Yadkin County commissioners voted unanimously yesterday to accept an $80,440 bid by Sylvester & Cockrum Inc., a mechanical contractor in Winston-Salem, to fix plumbing at the aging jail in downtown Yadkinville.
The work may take four to six months, but county officials say they hope that it will result in the jail re-opening.
The N.C. Department of Health and Human Services shut down most of the jail Aug. 27 after inspectors repeatedly expressed concerns with the jail's plumbing, including a lack of hot water in some areas and broken toilets.
Since then, the county has had to move its inmates -- about 55 a day -- to other counties, including Forsyth. That's costing roughly $2,500 a day, Maj. Danny Widener said. One or two inmates remain, Widener said, "as we book in and out."
Still, the improvements won't fix all the jail's woes. Inspectors have pointed other problems, including ones related to fire safety.
"We're patch-working at best," Sheriff Michael Cain said. "We're going to be running into pitfalls.
"I've got to have something," he added later. "I've got to stop the bleeding."
Fixing the plumbing was the easy part. The commissioners spent the bulk of a regularly scheduled meeting discussing what to do about the proposal for a new jail, ultimately voting to form a five-member committee that will look at alternatives to building a new county jail on Hoots Road.
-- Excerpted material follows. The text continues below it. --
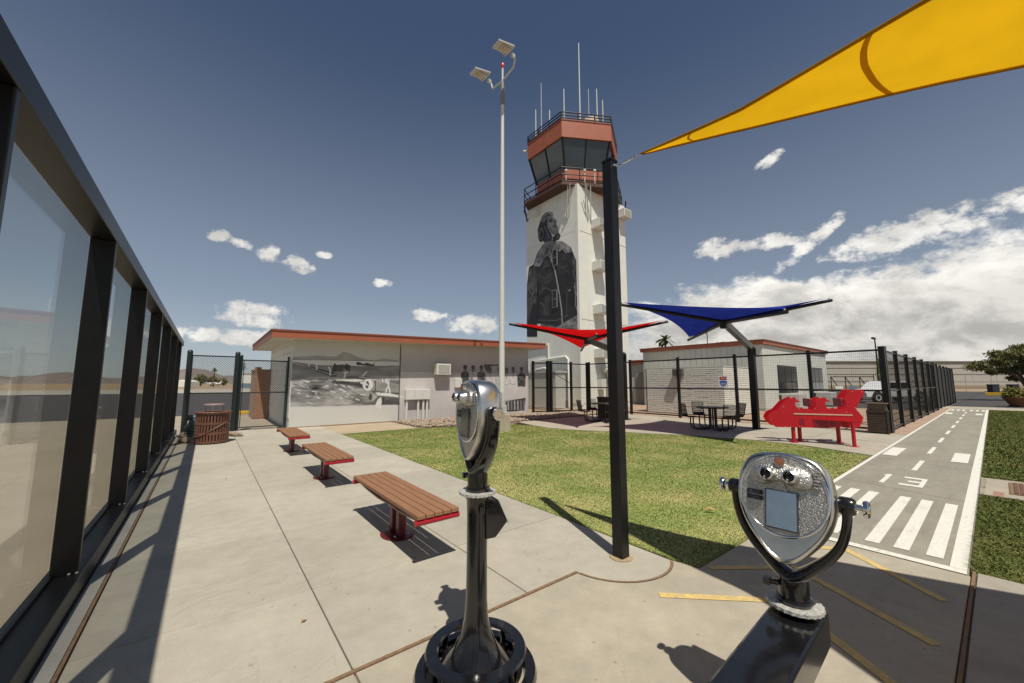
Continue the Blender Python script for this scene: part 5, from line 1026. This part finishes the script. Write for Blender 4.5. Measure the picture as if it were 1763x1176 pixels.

In the meantime, Chad Wagoner, the chairman of the board, told commissioners that he wants the county to push ahead with plans for that location. "Don't drop the apple that we already have in our hand to reach for one that is a little bit redder and juicer, potentially," he said.
Commissioners have fought over the jail issue for years, even though they have been ordered by a Superior Court judge to resolve the issue, and financing, construction costs and land are all in place.
Part of the contention stems from a lawsuit filed against the county by a group of people opposed to the Hoots Road location. In July, a trial-court judge ruled in favor of the county but the case is expected to work itself way through the N.C. Court of Appeals.
Members of the jail committee will be Commissioners Brady Wooten and David Moxley, Cain and two contractors who have yet to be appointed. They will be considered by commissioners at their meeting Sept. 21.
Among their options may be one that Wooten suggested yesterday -- a modular detention center, the jail equivalent of a pre-manufactured-home.
"This is only a preliminary discussion," he said. "We need to focus on what we can agree on. We know what we have been doing for the last three years hasn't been working."
Lt. Tom Helms expressed doubts that such a structure would last more than seven years.
Regardless, it moves the jail discussion in a different direction.
"Thank you, gentlemen," Wagoner said, concluding the meeting. "We've made one step."